The study’s authors explore the possibility that the double-starred coin represents a cryptic interpretation on the Great Schism. Perhaps, they suggest, “the eastern star represents the stable and well-known Venus and the Eastern Orthodox Church, while the western star represents the short-lived ‘new star’ and the ‘fading’ Western Catholic church.” That’s a strong message that would not have gone over well with Church leaders in the West. There was, thus, a need for discretion. While, as Collins, Claspy, and Martin noted in an earlier study, “this [kind of] argument is largely circumstantial, it does provide a basis for understanding the lack of subsequent reference to the supernova of A.D. 1054 in the largely clerical European literature” of the time.
There are other explanations for the iconography on the coins. In the eastern part of the Roman empire there was a long tradition that placed stars on either side of the emperor’s image. As such, it’s possible that the stars have nothing to do with the supernova. But it’s not necessary to choose between these two options. It’s possible that those responsible for minting the coins found an acceptable way to articulate their interest in the celestial event. By utilizing traditional iconography the coin-maker may have struck upon a “hidden way of commemorating the appearance of SN 1054.”
While ciphers and hidden symbols may sound like the stuff of conspiracy theories, adapting the dominant cultural script is one way in which people could express themselves and push back against structures of power without putting themselves at risk. Because they are shaped by cultural conventions, these acts of self-expression could fly under the radar. Take, for example, the rebranding of the sacred mescaline containing plant huachuma with the more religious name “San Pedro.” The psychoactive cactus, which was used in Moche and Chavin indigenous culture, was renamed for the Roman Catholic Saint to make the use of the plant more acceptable to ecclesiastical authorities. The name also makes a veiled cryptic reference to Peter’s role as the holder of the keys of heaven and the plants psychoactive properties.
Alternatively, a late fifth- or early sixth-century baptistery in Ravenna, Italy, which depicts a heretical Jesus.
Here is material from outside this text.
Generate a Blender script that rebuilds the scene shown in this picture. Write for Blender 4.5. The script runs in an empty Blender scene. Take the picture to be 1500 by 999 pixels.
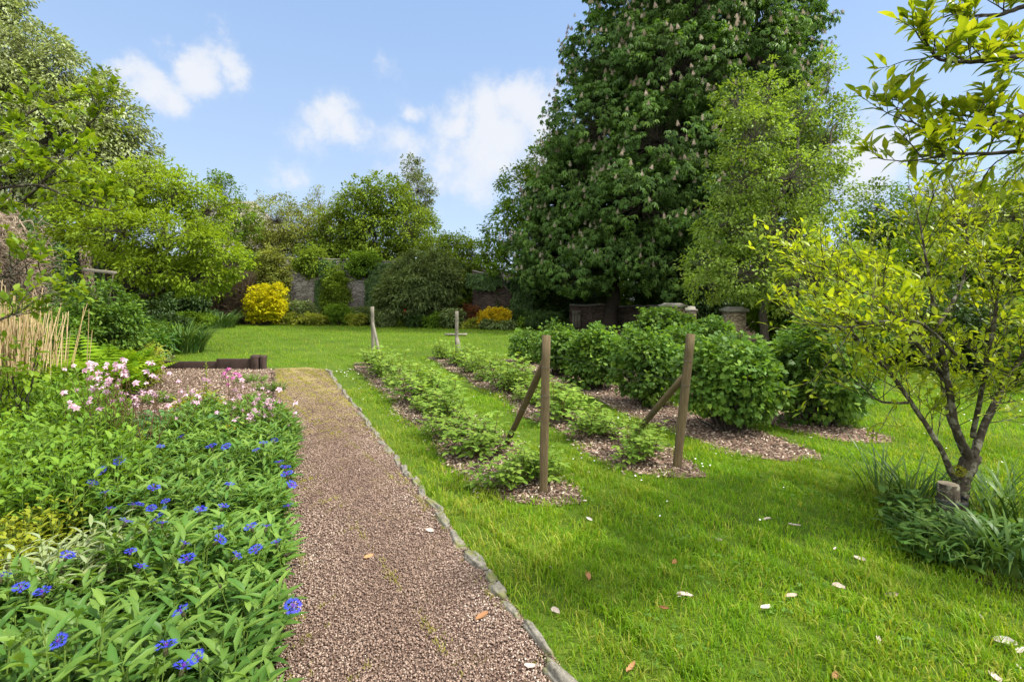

Known as the “Arian Baptistery,” the artwork in the mosaic shows a young, clean-shaven Jesus being baptized in the River Jordan. Many scholars maintain that this reflects the non-Trinitarian now-heretical views of the Arians, who saw Jesus as inferior to God-the-Father. Though the reference is subtle, the fact that the octagonal baptistery was commissioned by the Arian and Gothic King Theodoric the Great means that there is not much debate about the identification. Though Theodoric was both powerful and openly Arian, the gilded mosaic was not recrafted or censored later on. Like the renaming of the huachuma plant, it’s an example of how “unorthodox” practices or perspectives can hide in plain sight if they are presented in familiar terms.
Perhaps the small limited-edition coins of Constantine IX’s reign do a similar kind of work. A clever astronomer, artisanal worker, or both could have used the cipher to record an otherwise censored celestial event. If you believe that there are Freemason symbols hidden on U.S. currency then none of this should seem far-fetched.